*Given instruction*: Copy each line in the data that includes the word "picture".

________

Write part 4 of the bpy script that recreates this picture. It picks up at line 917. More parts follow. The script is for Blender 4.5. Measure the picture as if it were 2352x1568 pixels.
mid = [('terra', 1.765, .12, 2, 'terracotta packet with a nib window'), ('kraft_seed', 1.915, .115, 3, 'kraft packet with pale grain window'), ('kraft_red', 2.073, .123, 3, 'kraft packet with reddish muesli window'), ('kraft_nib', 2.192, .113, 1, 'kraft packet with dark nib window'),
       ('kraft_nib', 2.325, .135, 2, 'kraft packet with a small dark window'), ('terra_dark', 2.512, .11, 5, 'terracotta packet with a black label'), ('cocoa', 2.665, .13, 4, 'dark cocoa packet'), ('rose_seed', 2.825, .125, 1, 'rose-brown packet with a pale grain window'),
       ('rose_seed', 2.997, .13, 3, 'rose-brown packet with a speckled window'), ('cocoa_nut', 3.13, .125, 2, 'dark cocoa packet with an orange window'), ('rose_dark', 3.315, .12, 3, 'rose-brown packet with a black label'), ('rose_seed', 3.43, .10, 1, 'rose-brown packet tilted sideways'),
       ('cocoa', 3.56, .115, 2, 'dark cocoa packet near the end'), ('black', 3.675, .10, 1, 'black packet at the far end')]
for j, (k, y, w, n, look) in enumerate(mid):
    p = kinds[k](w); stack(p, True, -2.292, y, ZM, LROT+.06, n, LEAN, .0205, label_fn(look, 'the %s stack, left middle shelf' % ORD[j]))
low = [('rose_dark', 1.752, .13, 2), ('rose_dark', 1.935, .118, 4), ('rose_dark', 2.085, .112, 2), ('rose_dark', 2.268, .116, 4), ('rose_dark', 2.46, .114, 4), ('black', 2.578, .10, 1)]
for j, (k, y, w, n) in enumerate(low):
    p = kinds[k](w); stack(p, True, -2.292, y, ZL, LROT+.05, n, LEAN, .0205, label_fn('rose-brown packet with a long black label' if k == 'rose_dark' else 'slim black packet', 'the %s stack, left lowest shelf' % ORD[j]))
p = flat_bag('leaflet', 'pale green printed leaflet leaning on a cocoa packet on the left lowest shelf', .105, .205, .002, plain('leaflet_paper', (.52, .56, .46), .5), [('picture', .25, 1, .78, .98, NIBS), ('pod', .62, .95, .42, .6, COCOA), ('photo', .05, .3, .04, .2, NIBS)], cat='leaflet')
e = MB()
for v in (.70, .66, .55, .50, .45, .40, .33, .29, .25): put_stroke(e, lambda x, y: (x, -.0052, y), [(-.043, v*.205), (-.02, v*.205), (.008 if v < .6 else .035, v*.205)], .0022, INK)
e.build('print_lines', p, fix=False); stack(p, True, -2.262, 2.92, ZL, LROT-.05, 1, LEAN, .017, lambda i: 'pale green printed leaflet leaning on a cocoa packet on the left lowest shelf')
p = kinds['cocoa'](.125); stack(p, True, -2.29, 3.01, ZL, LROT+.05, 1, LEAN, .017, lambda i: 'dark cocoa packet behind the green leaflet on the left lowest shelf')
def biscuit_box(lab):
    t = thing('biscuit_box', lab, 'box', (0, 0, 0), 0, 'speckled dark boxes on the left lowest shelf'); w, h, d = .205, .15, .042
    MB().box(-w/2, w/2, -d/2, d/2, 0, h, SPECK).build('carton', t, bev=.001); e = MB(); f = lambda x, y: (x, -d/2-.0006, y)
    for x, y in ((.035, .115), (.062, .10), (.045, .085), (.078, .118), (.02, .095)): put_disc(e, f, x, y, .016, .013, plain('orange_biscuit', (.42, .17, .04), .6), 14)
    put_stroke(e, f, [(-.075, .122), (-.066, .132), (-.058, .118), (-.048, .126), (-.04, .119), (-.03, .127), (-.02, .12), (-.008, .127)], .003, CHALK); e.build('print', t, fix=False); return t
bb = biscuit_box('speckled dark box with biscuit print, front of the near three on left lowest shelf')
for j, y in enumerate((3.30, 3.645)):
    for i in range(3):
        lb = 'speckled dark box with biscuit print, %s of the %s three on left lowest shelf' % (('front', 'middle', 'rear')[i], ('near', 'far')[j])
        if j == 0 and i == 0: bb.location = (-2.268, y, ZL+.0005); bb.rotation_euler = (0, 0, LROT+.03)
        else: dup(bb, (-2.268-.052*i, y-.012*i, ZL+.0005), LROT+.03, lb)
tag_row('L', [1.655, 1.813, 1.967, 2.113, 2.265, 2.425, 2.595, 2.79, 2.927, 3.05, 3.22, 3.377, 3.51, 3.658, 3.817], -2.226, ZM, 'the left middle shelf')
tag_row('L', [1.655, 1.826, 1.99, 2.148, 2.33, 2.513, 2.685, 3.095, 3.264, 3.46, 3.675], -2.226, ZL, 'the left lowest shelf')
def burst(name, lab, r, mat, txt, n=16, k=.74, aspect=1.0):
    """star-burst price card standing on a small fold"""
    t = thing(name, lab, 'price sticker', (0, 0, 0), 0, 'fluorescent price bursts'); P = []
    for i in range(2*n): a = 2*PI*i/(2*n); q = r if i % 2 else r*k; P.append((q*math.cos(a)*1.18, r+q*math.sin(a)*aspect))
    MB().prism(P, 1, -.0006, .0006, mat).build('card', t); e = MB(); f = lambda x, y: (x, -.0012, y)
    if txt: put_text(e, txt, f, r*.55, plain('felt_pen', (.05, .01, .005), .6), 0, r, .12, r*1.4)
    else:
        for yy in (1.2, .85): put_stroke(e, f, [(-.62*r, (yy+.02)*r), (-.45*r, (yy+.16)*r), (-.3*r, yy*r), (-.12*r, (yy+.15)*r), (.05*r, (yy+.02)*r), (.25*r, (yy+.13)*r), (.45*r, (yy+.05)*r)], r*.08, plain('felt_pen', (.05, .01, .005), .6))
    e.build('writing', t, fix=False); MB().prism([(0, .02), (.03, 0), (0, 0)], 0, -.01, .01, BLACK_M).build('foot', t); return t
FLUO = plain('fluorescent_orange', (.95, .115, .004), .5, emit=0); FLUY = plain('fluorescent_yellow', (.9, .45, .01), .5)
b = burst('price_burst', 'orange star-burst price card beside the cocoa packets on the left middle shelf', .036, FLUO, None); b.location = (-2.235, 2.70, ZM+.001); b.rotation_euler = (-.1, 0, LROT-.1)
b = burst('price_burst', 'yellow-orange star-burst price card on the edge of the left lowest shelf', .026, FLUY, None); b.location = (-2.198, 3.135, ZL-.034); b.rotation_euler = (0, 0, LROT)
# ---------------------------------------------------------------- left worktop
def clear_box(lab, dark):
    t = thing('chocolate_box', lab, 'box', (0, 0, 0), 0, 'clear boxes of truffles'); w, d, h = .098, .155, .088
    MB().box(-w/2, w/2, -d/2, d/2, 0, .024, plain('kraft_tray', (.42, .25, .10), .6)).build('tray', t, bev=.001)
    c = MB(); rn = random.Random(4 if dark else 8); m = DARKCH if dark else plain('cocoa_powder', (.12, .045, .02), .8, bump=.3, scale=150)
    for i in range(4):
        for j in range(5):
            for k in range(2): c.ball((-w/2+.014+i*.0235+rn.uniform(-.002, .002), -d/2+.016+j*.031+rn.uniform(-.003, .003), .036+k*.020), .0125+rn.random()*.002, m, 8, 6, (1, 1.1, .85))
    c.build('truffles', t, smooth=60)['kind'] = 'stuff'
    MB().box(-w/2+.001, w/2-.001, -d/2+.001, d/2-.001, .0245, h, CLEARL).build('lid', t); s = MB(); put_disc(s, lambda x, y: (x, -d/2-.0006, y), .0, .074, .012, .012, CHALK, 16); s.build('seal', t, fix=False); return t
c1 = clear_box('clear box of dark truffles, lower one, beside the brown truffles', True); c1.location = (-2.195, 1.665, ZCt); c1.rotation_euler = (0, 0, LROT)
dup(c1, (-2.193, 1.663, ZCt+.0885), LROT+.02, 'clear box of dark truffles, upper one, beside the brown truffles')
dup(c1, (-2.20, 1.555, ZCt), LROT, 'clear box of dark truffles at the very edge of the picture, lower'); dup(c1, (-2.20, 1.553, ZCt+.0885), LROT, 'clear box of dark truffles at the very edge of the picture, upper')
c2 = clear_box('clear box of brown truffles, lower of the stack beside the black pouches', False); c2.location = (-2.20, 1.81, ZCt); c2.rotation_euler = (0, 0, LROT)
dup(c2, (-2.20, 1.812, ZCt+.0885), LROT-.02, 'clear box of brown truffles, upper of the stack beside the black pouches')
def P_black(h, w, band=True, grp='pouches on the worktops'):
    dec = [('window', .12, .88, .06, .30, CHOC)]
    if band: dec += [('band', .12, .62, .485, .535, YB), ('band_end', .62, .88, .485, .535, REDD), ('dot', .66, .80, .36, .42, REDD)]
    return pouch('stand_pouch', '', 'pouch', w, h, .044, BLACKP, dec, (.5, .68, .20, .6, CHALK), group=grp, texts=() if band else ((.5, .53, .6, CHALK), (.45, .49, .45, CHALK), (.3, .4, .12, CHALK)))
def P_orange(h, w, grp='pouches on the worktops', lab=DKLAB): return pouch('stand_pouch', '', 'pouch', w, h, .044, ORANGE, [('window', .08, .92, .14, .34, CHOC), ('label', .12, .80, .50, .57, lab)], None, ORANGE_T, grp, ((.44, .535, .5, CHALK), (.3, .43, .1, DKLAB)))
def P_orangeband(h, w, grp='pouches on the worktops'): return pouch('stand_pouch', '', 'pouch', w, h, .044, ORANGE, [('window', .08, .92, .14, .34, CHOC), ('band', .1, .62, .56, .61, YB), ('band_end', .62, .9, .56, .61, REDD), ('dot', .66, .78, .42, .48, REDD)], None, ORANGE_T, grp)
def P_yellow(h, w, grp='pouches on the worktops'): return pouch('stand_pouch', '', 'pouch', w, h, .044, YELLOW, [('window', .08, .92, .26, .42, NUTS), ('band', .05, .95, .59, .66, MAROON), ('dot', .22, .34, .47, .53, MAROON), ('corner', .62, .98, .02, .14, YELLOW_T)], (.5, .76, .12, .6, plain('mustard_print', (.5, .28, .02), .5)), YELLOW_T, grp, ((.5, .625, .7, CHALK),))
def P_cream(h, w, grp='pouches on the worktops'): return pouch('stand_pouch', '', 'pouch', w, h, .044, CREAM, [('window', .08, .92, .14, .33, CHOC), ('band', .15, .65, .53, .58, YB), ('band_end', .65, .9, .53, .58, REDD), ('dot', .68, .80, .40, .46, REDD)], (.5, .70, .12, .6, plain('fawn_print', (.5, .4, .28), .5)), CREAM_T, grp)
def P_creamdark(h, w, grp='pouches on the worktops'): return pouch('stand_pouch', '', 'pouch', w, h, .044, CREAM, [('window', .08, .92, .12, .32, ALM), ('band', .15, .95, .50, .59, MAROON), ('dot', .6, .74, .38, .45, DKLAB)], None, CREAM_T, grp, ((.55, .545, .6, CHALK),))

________

*Exercise response*:
Write part 4 of the bpy script that recreates this picture. It picks up at line 917. More parts follow. The script is for Blender 4.5. Measure the picture as if it were 2352x1568 pixels.
p = flat_bag('leaflet', 'pale green printed leaflet leaning on a cocoa packet on the left lowest shelf', .105, .205, .002, plain('leaflet_paper', (.52, .56, .46), .5), [('picture', .25, 1, .78, .98, NIBS), ('pod', .62, .95, .42, .6, COCOA), ('photo', .05, .3, .04, .2, NIBS)], cat='leaflet')
dup(c1, (-2.20, 1.555, ZCt), LROT, 'clear box of dark truffles at the very edge of the picture, lower'); dup(c1, (-2.20, 1.553, ZCt+.0885), LROT, 'clear box of dark truffles at the very edge of the picture, upper')